Des premiers signaux montrent que l’Iran n’a pas l’intention de renoncer à son implantation régionale et à sa doctrine de « défense projetée ». Il entend même renforcer les deux proxys qu’il estime encore préservés : les Houthis et les milices irakiennes. Le premier défi sera toutefois de trouver de nouveaux moyens de soutenir la rémission du Hezbollah. Mais l’Iran, désormais dans une posture défensive, risque de souffrir d’une crédibilité minée – vis-à-vis de ses partenaires comme de ses ennemis –, et ce à un moment où la nécessité de définir une nouvelle stratégie se fait plus pressante que jamais.
Sur la scène extérieure, la non-intervention en Syrie, l’impossibilité de soutenir suffisamment le Hezbollah et l’élimination de nombreux leaders de l’Axe ont déjà commencé à soulever des doutes chez les partenaires de l’Iran. L’ancien Premier ministre irakien Nouri al-Maliki, l’un des hommes forts de Bagdad et proche de l’Iran, s’est dit « surpris par la position des États qui étaient du côté de la Syrie ». La crédibilité du régime des mollahs sera donc le chantier prioritaire pour que l’esprit de résistance (Muqawama) constitutif de l’Axe perdure.
Dès lors, outre un soutien accru aux proxys yéménite et irakien, l’Iran pourrait envisager de se rapprocher de HTC en misant sur le sentiment anti-israélien et pro-palestinien des rebelles – bien qu’il n’ait pas encore réouvert son ambassade à Damas, le régime iranien est déjà en contact avec les hommes d’Ahmed al-Charaa. Malgré la réticence affichée par HTC à affronter Tel-Aviv, les frappes que mène continûment Israël dans l’ouest syrien pourraient convaincre le groupe islamiste d’agir en ce sens. Téhéran offrirait alors son soutien en échange de voies d’approvisionnement en direction du Liban pour rebâtir les capacités du Hezbollah. Moins probable, le scénario inverse verrait l’Iran renforcer ses liens avec les minorités chiites et alaouites de l’ouest syrien qui pourraient craindre la répression des islamistes de HTC. En s’appuyant sur ces groupes, Téhéran pourrait établir un réseau de forces loyales qui serviraient, là aussi, de relais minimal vers le Liban.

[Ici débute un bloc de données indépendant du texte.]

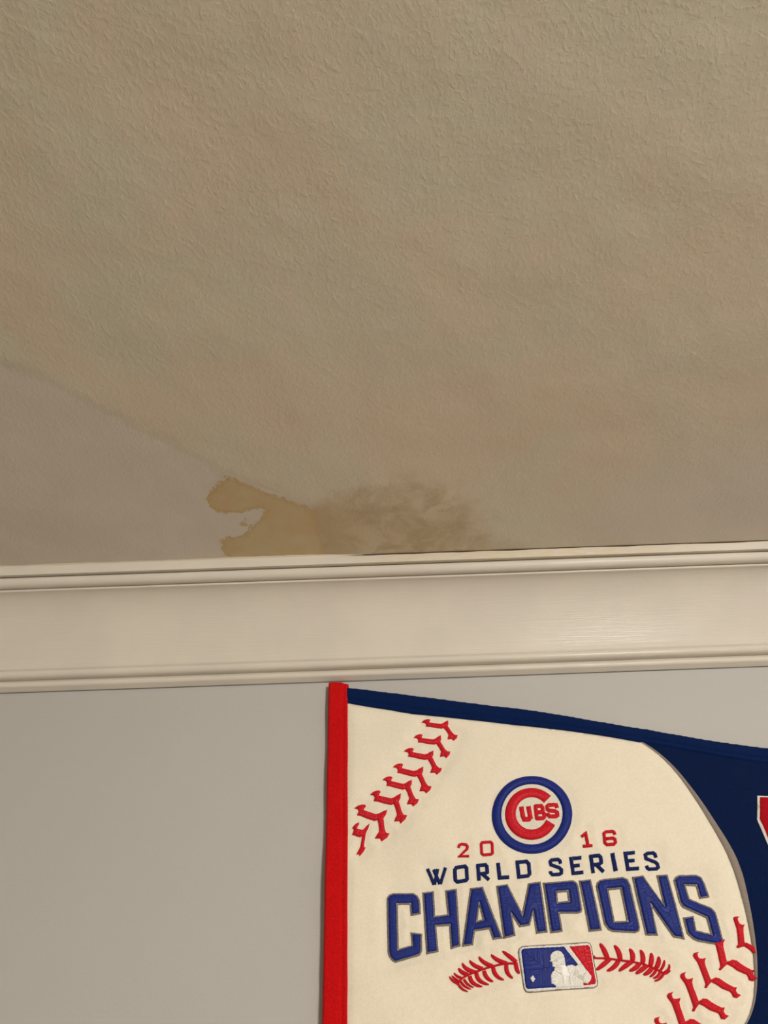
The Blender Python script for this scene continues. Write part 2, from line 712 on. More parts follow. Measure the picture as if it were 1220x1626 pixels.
def profile():
    Pf = []
    Z = lambda row, p: zr(row, p * SC)

    def add(p, z):
        Pf.append((p * SC, z))

    def arc(p0, z0, p1, z1, bulge, n=8):
        """round over; z in metres, p in drawing units"""
        z0, z1 = z0 / SC, z1 / SC
        for i in range(n + 1):
            t = i / n
            nx, nz = (z0 - z1), -(p0 - p1)
            l = math.hypot(nx, nz)
            k = (1 - (2 * t - 1) ** 2) ** 0.6 * bulge / l if 0 < t < 1 else 0
            add(p0 + (p1 - p0) * t + nx * k, (z0 + (z1 - z0) * t + nz * k) * SC)
    top = CEIL - 0.0002
    add(0.0, top)
    add(0.030, top)
    add(0.0514, top)
    arc(0.0518, top - 0.0005, 0.0514, Z(892.5, 0.0514), 0.0004, 5)
    add(0.0475, Z(892.5, 0.0514) + 0.0012)
    add(0.0462, Z(896.5, 0.0462) + 0.0004)
    arc(0.0466, Z(897.5, 0.0466), 0.0440, Z(913.5, 0.0440), 0.0034, 12)
    add(0.0420, Z(913.5, 0.0440) + 0.0010)
    add(0.0412, Z(915.5, 0.0412))
    arc(0.0416, Z(916.5, 0.0416), 0.0402, Z(920.5, 0.0402), 0.0006, 4)
    # the cove
    a = (0.0402, Z(921, 0.0402) / SC)
    b = (0.0062, Z(1038.0, 0.0062) / SC)
    l = math.hypot(a[0] - b[0], a[1] - b[1])
    nx, nz = (a[1] - b[1]) / l, -(a[0] - b[0]) / l
    for i in range(1, 25):
        t = i / 24
        k = -math.sin(math.pi * t ** 0.7) * 0.0066
        add(a[0] + (b[0] - a[0]) * t + nx * k, (a[1] + (b[1] - a[1]) * t + nz * k) * SC)
    add(0.0052, Z(1042.5, 0.0052))
    add(0.0075, Z(1044.5, 0.0075))
    arc(0.0090, Z(1045.5, 0.0090), 0.0078, Z(1058.5, 0.0078), 0.0031, 12)
    add(0.0052, Z(1058.5, 0.0078) + 0.0010)
    add(0.0050, Z(1062.0, 0.0050))
    arc(0.0056, Z(1063.0, 0.0056), 0.0040, Z(1073.5, 0.0040), 0.0019, 8)
    add(0.0024, Z(1077.5, 0.0024))
    add(0.0013, Z(1079.0, 0.0013))
    add(0.0011, Z(1079.0, 0.0013) + 0.0040)
    add(0.0, Z(1079.0, 0.0013) + 0.0045)
    return Pf


PROFILE = profile()


def crown(name, L0, L1, place, wob=True):
    n = max(2, int((L1 - L0) / 0.02))
    xs = np.linspace(L0, L1, n + 1)
    if wob:
        xs = axis(L0, -0.4, 0.5, L1, 0.006, 0.1)
    V, Fq = [], []
    seep = []
    m_ = len(PROFILE)
    for x in xs:
        wz = noise.noise(Vector((x * 5, 2.2, 0))) * 0.0008
        for k, (p, z) in enumerate(PROFILE):
            dz = wz * 0.6 if k > 9 else 0.0
            if wob and k < 4:                   # the caulk has split: an open crack right of the stain
                g = min(1, max(0, (x - XCR0) / 0.02)) * min(1, max(0.25, (XCR1 - x) / 0.03))
                dz -= g * gap(x)
            V.append(place(x, p, z + dz))
            seep.append(min(1, max(0, (x + 0.06) / 0.08)) * min(1, max(0, (0.32 - x) / 0.10)) if (k < 10 and wob) else 0.0)
    for i in range(len(xs) - 1):
        for k in range(m_ - 1):
            Fq.append((i * m_ + k, i * m_ + k + 1, (i + 1) * m_ + k + 1, (i + 1) * m_ + k))
    Fq.append(tuple(range(m_)))
    Fq.append(tuple(reversed([(len(xs) - 1) * m_ + k for k in range(m_)])))
    me = mesh(name, V, Fq)
    me.polygons[len(me.polygons) - 1].use_smooth = False
    me.polygons[len(me.polygons) - 2].use_smooth = False
    import bmesh
    bm = bmesh.new()
    bm.from_mesh(me)
    bmesh.ops.recalc_face_normals(bm, faces=bm.faces)
    bm.to_mesh(me)
    bm.free()
    at = me.attributes.new('seep', 'FLOAT', 'POINT')
    at.data.foreach_set('value', np.array(seep, np.float32))
    try:
        me.set_sharp_from_angle(angle=R(62))
    except Exception:
        pass
    return structure(link(name, me, M_TRIM))


def ceil_x(px):
    return float(on_ceiling([(px, 878 - (px - 610) * 0.0345)])[0, 0])


def gap(x):
    return max(0.0002, 0.00065 + 0.0006 * noise.noise(Vector((x * 38, 7.7, 0))) +
               0.0003 * noise.noise(Vector((x * 210, 3.7, 0))))


XCR0, XCR1 = ceil_x(530), ceil_x(1270)
t_back = crown('trim_1', X0, X1, lambda x, p, z: (x, -p, z))
crown('trim_2', YB, 0, lambda s, p, z: (X0 + p, s, z), False)
crown('trim_3', YB, 0, lambda s, p, z: (X1 - p, s, z), False)
crown('trim_4', X0, X1, lambda x, p, z: (x, YB + p, z), False)


# caulk between crown and ceiling: sound on the left, split and broken over the leak
def caulk(xa, xb, r0, name, seed):
    xs = np.arange(xa, xb, 0.003)
    V, Fq = [], []
    face = PROJ_TOP - 0.0004
    q = 8
    for i, x in enumerate(xs):
        e = min(1.0, (i + 1) / 22, (len(xs) - i) / 22)
        rr = r0 * (1.0 + 0.5 * noise.noise(Vector((x * 22, seed, 0.5))) +
                   0.35 * noise.noise(Vector((x * 120, seed, 1)))) * e
        rr = max(rr, 0.0001)
        for k in range(6):                       # hollow fillet from the ceiling round to the face of the crown
            a = math.pi / 2 * k / 5
            V.append((x, -face - rr * (1 - math.sin(a)) * 1.5 - 0.00015, CEIL - rr * (1 - math.cos(a)) - 0.00002))
        V.append((x, -face + 0.0004, CEIL - rr))
        V.append((x, -face + 0.0004, CEIL - 0.00002))
    for i in range(len(xs) - 1):
        for k in range(q):
            kk = (k + 1) % q
            Fq.append((i * q + k, (i + 1) * q + k, (i + 1) * q + kk, i * q + kk))
    return link(name, mesh(name, V, Fq), M_CAULK, t_back)


def crack(xa, xb, y, zf, name='crack'):
    """dark ribbon painting the shade inside the split where the caulk has let go"""
    xs = np.arange(xa, xb, 0.0015)
    V, Fq = [], []
    for i, x in enumerate(xs):
        h = 0.45 * gap(x) * min(1, (i + 1) / 40, (len(xs) - i) / 40) + 0.0001
        if noise.noise(Vector((x * 60, 11.0, 0))) > 0.15:
            h *= 0.3
        z = zf(x)
        V += [(x, y, z), (x, y, z - h), (x, y + 0.0012, z - h), (x, y + 0.0012, z)]
    for i in range(len(xs) - 1):
        for k in range(4):
            kk = (k + 1) % 4
            Fq.append((i * 4 + k, (i + 1) * 4 + k, (i + 1) * 4 + kk, i * 4 + kk))
    o = link(name, mesh(name, V, Fq, False), M_CRACK_SHADE, t_back)
    o['label'] = 'open crack along the top of the crown, its shade painted dark brown'
    return o


crack(ceil_x(532), ceil_x(1270), -PROJ_TOP + 0.0001, lambda x: CEIL - 0.00005)

caulk(X0 + 0.1, ceil_x(600), 0.0012, 'caulk_bead', 0.3)
caulk(ceil_x(1240), X1 - 0.1, 0.0009, 'caulk_bead', 4.3)

# ------------------------------------------------------------------ the pennant
pw = on_wall([(512, 1626)])[0]
root = bpy.data.objects.new('pennant', None)
col.objects.link(root)
root['label'] = 'felt baseball championship pennant in cream, red and navy with embroidered lettering, hung on grey wall'
root['category'] = 'pennant'


def to_px(x, z):
    """wall point -> photo pixels, so that hidden pieces can be given in metres"""
    X = np.array([x, -OFF, z]) - Cn
    c = Rn.T @ X
    return (610 + F * c[0] / -c[2], 813 - F * c[1] / -c[2])


WL = lambda px, py: tuple(on_wall([(px, py)])[0])
TOPZ = WL(537, 1088)[1]
HT = 0.262 * SC                                 # hoist height
BOTZ = TOPZ - HT
MIDZ = (TOPZ + BOTZ) / 2
xl0, _ = WL(522, 1085)
xl1, _ = WL(512, 1626)
xr0, _ = WL(553.5, 1085)
TIPX = xr0 + 0.622 * SC


def lerp(a, b, t):
    return a + (b - a) * t


# top edge, measured in the photo then straight on to the tip
top_out_px = [(545, 1090), (600, 1097), (640, 1102), (700, 1110), (760, 1117), (800, 1121.5), (860, 1129.5),
              (934, 1142), (985, 1150), (1031, 1156.5), (1075, 1165), (1114, 1172), (1165, 1179), (1222, 1186)]
top_in_px = [(545, 1115.5), (600, 1124), (641, 1130.5), (700, 1138), (760, 1144), (800, 1148), (860, 1155),
             (948, 1167), (1016, 1178), (1040, 1181.5), (1072, 1187), (1115, 1195), (1155, 1203), (1222, 1211.5)]
To = [WL(*p) for p in top_out_px]
Ti = [WL(*p) for p in top_in_px]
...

Concernant les Houthis, le proxy le plus actif depuis les déboires de l’Axe, la question de leur rôle devrait se poser plus vivement. Présents notamment en Irak et en Syrie, ils pourraient chercher à jouer, d’une manière moins ambitieuse et moins formelle, le rôle de coordinateur qui incombait au Hezbollah. En décembre, la rhétorique du mouvement et l’intensification des frappes menées contre Israël allaient dans ce sens. Sur la scène intérieure, les pragmatiques iraniens du camp principaliste (conservateur) pourraient inciter à accélérer le franchissement du seuil nucléaire afin de compenser la dégradation de l’Axe et rétablir la crédibilité du régime. Après la chute d’Assad, Ahmed Naderi, un membre influent du Parlement, a sommé la république islamique de conduire un « essai nucléaire » et de « reconstruire l’Axe de la résistance ». D’autres parlementaires, à l’instar de Mahmoud Nabavian, tiennent depuis quelques semaines des propos similaires. De manière intéressante, plusieurs analyses semblent indiquer que la force al-Qods du CGRI, avec le déclin de l’Axe, perdrait de l’influence au profit de la force aérospatiale du CGRI – qui elle bénéficie d’une crédibilité accrue au sein du régime depuis les attaques menées contre Israël en 2024. Avec l’Axe en perdition et la perspective de frappes contre les infrastructures nucléaires iraniennes (Tel-Aviv et Washington admettent étudier la question), le franchissement du seuil nucléaire gagne en probabilité.